**Stated task**
Repeat every record below exactly, but leave out any pictures.

**Dataset rows**
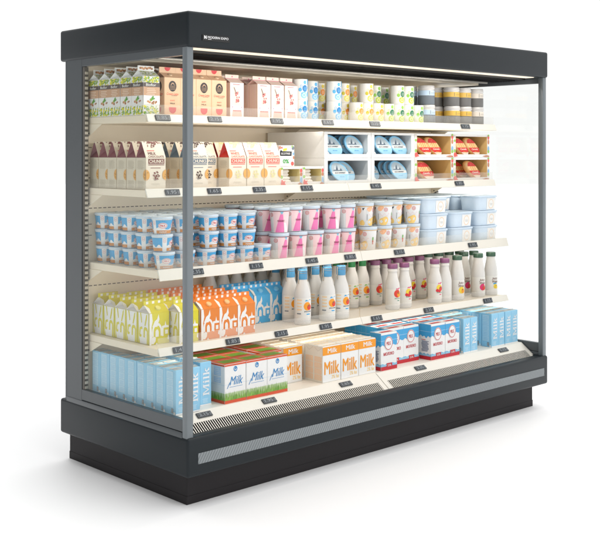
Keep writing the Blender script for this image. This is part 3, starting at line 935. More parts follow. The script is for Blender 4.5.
# ---- cookie bags
def cookie_bag(key, gcol, heap, words, tcol):
    w, d, hs, hr = 0.103, 0.072, 0.137, 0.205
    mb, Ff, Fl, Fr, Fs, Fc = gable(w, d, hs, hr, hr, 'bag_cream', gcol)
    mb.rect(Fl, 0.001, d - 0.001, 0.001, hs - 0.001, 'bag_side', 1)
    for a, b, sd in ((0.006, 0.040, 1), (0.088, 0.126, 2)):
        mb.lines(Fl, 0.008, d - 0.012, a, b, 8, 'bag_line', 2, 0.45, seed=sd)
    mb.rect(Fl, 0.006, d - 0.006, 0.083, 0.0838, 'bag_cream', 2)
    # shoulder line down the edge
    mb.rect(Fl, d - 0.0012, d, 0.0, hs, 'bag_line', 2)
    def cookie(F, x, y, r, clip0, clip1, sd):
        rr = random.Random(sd); n = 20
        pts = [(min(clip1, max(clip0, x + r * cos(2 * pi * k / n))), y + r * 1.12 * sin(2 * pi * k / n)) for k in range(n)]
        mb.poly(F, pts, 'cookie', 3)
        for k in range(9):
            a = rr.uniform(0, 6.28); q = rr.uniform(0, 0.8) * r
            px = x + q * cos(a)
            if clip0 + 0.002 < px < clip1 - 0.002:
                mb.oval(F, px, y + q * sin(a), 0.0016, 0.0022, 'chip' if key != 'white' else 'cookie_pale', 4, n=6)
    cookie(Fl, d + 0.002, 0.062, 0.021, 0.0, d, 1)
    cookie(Ff, -0.002, 0.062, 0.021, 0.0, w, 1)
    cookie(Ff, w + 0.002, 0.062, 0.021, 0.0, w, 2)
    rr = random.Random(5)
    for k in range(40):
        a = rr.uniform(0, 6.28); q = (rr.random() ** 0.5) * 0.017
        mb.oval(Ff, w * 0.5 + q * cos(a), 0.060 + q * 1.1 * sin(a), rr.uniform(0.002, 0.004), rr.uniform(0.002, 0.004), heap if k % 4 else ('bag_cream' if key == 'white' else 'bag_line'), 3 + k % 2, n=6, rot=rr.uniform(0, 3))
    # slope artwork: heap at the ridge, tiny name, first words
    for k in range(60):
        x = rr.gauss(w * 0.5, w * 0.17); y = 1.0 - abs(rr.gauss(0, 0.16))
        if 0.006 < x < w - 0.006 and 0.5 < y < 0.985:
            mb.oval(Fs, x, y, rr.uniform(0.002, 0.004), rr.uniform(0.026, 0.05), heap, 2 + k % 2, n=6)
    mb.rect(Fs, 0.014, 0.052, 0.40, 0.445, 'coral_text', 2)
    mb.text(Fs, words[0], 0.016 + 0.0165 * len(words[0]) / 2 * 0.62, 0.25, 0.0165 * len(words[0]) * 0.62, tcol, 2, h=0.17, bold=0.02)
    mb.text(Fs, words[1], w * 0.52, 0.06, w * 0.78, tcol, 2, h=0.12, bold=0.015)
    mb.rect(Ff, 0.012, w - 0.008, hs - 0.027, hs - 0.006, tcol, 1)
    mb.text(Ff, 'CHUNKS', w * 0.52, hs - 0.0165, w * 0.72, 'bag_cream', 2, h=0.015, bold=0.03)
    mb.rect(Ff, 0.012, w - 0.008, hs - 0.033, hs - 0.030, tcol, 1)
    mb.lines(Ff, 0.022, w - 0.016, hs - 0.046, hs - 0.041, 1, tcol, 1, 0.5)
    mb.lines(Ff, 0.024, w - 0.024, 0.020, 0.029, 2, 'bag_line', 1, 0.4, seed=3)
    # folded strip closing the top
    mb.box(-w / 2, w / 2, -0.0035, 0.0035, hr - 0.003, hr + 0.001, 'bag_cream')
    proto(key, 'cookie_bag', mb)
cookie_bag('plum', 'plum', 'cocoa', ('MILK', 'CHOCOLATE'), 'cocoa')
cookie_bag('slate', 'slate', 'cocoa_dark', ('DARK', 'CHOCOLATE'), 'slate')
cookie_bag('white', 'crimson', 'vanilla', ('WHITE', 'CHOCOLATE'), 'coral_text')

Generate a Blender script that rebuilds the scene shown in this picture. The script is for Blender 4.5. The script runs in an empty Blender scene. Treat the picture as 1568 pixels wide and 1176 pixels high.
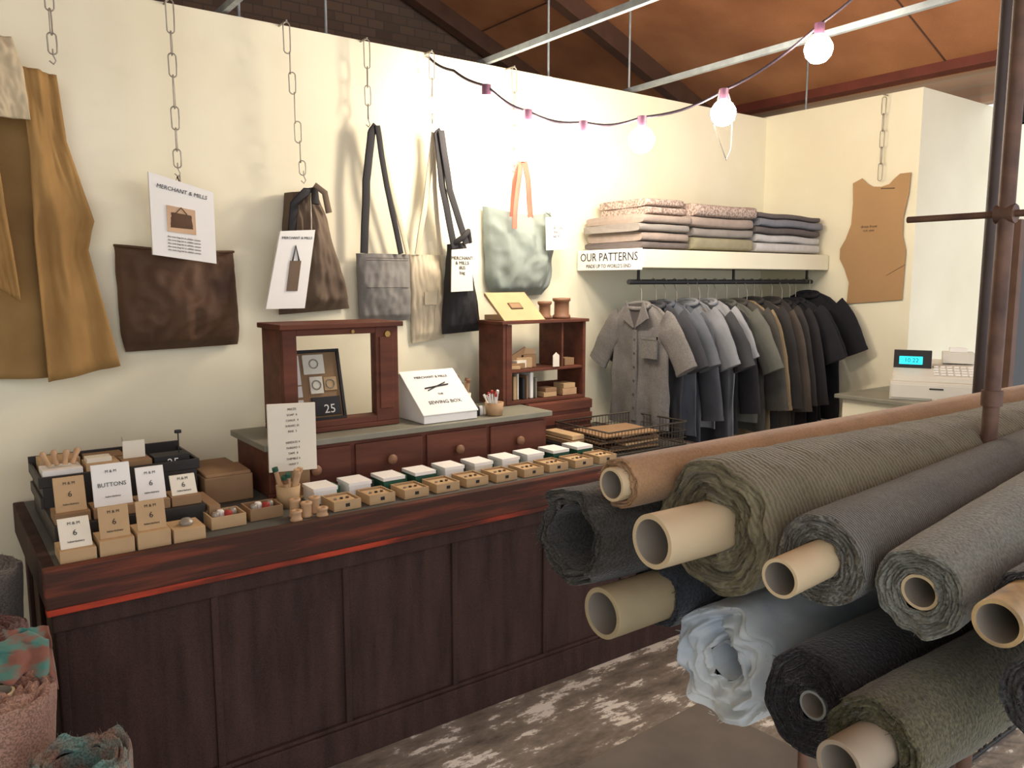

**Result for this exercise**
Keep writing the Blender script for this image. This is part 3, starting at line 935. More parts follow. The script is for Blender 4.5.
# ---- cookie bags
def cookie_bag(key, gcol, heap, words, tcol):
    w, d, hs, hr = 0.103, 0.072, 0.137, 0.205
    mb, Ff, Fl, Fr, Fs, Fc = gable(w, d, hs, hr, hr, 'bag_cream', gcol)
    mb.rect(Fl, 0.001, d - 0.001, 0.001, hs - 0.001, 'bag_side', 1)
    for a, b, sd in ((0.006, 0.040, 1), (0.088, 0.126, 2)):
        mb.lines(Fl, 0.008, d - 0.012, a, b, 8, 'bag_line', 2, 0.45, seed=sd)
    mb.rect(Fl, 0.006, d - 0.006, 0.083, 0.0838, 'bag_cream', 2)
    # shoulder line down the edge
    mb.rect(Fl, d - 0.0012, d, 0.0, hs, 'bag_line', 2)
    def cookie(F, x, y, r, clip0, clip1, sd):
        rr = random.Random(sd); n = 20
        pts = [(min(clip1, max(clip0, x + r * cos(2 * pi * k / n))), y + r * 1.12 * sin(2 * pi * k / n)) for k in range(n)]
        mb.poly(F, pts, 'cookie', 3)
        for k in range(9):
            a = rr.uniform(0, 6.28); q = rr.uniform(0, 0.8) * r
            px = x + q * cos(a)
            if clip0 + 0.002 < px < clip1 - 0.002:
                mb.oval(F, px, y + q * sin(a), 0.0016, 0.0022, 'chip' if key != 'white' else 'cookie_pale', 4, n=6)
    cookie(Fl, d + 0.002, 0.062, 0.021, 0.0, d, 1)
    cookie(Ff, -0.002, 0.062, 0.021, 0.0, w, 1)
    cookie(Ff, w + 0.002, 0.062, 0.021, 0.0, w, 2)
    rr = random.Random(5)
    for k in range(40):
        a = rr.uniform(0, 6.28); q = (rr.random() ** 0.5) * 0.017
        mb.oval(Ff, w * 0.5 + q * cos(a), 0.060 + q * 1.1 * sin(a), rr.uniform(0.002, 0.004), rr.uniform(0.002, 0.004), heap if k % 4 else ('bag_cream' if key == 'white' else 'bag_line'), 3 + k % 2, n=6, rot=rr.uniform(0, 3))
    # slope artwork: heap at the ridge, tiny name, first words
    for k in range(60):
        x = rr.gauss(w * 0.5, w * 0.17); y = 1.0 - abs(rr.gauss(0, 0.16))
        if 0.006 < x < w - 0.006 and 0.5 < y < 0.985:
            mb.oval(Fs, x, y, rr.uniform(0.002, 0.004), rr.uniform(0.026, 0.05), heap, 2 + k % 2, n=6)
    mb.rect(Fs, 0.014, 0.052, 0.40, 0.445, 'coral_text', 2)
    mb.text(Fs, words[0], 0.016 + 0.0165 * len(words[0]) / 2 * 0.62, 0.25, 0.0165 * len(words[0]) * 0.62, tcol, 2, h=0.17, bold=0.02)
    mb.text(Fs, words[1], w * 0.52, 0.06, w * 0.78, tcol, 2, h=0.12, bold=0.015)
    mb.rect(Ff, 0.012, w - 0.008, hs - 0.027, hs - 0.006, tcol, 1)
    mb.text(Ff, 'CHUNKS', w * 0.52, hs - 0.0165, w * 0.72, 'bag_cream', 2, h=0.015, bold=0.03)
    mb.rect(Ff, 0.012, w - 0.008, hs - 0.033, hs - 0.030, tcol, 1)
    mb.lines(Ff, 0.022, w - 0.016, hs - 0.046, hs - 0.041, 1, tcol, 1, 0.5)
    mb.lines(Ff, 0.024, w - 0.024, 0.020, 0.029, 2, 'bag_line', 1, 0.4, seed=3)
    # folded strip closing the top
    mb.box(-w / 2, w / 2, -0.0035, 0.0035, hr - 0.003, hr + 0.001, 'bag_cream')
    proto(key, 'cookie_bag', mb)
cookie_bag('plum', 'plum', 'cocoa', ('MILK', 'CHOCOLATE'), 'cocoa')
cookie_bag('slate', 'slate', 'cocoa_dark', ('DARK', 'CHOCOLATE'), 'slate')
cookie_bag('white', 'crimson', 'vanilla', ('WHITE', 'CHOCOLATE'), 'coral_text')

Generate a Blender script that rebuilds the scene shown in this picture. The script is for Blender 4.5. The script runs in an empty Blender scene. Treat the picture as 1568 pixels wide and 1176 pixels high.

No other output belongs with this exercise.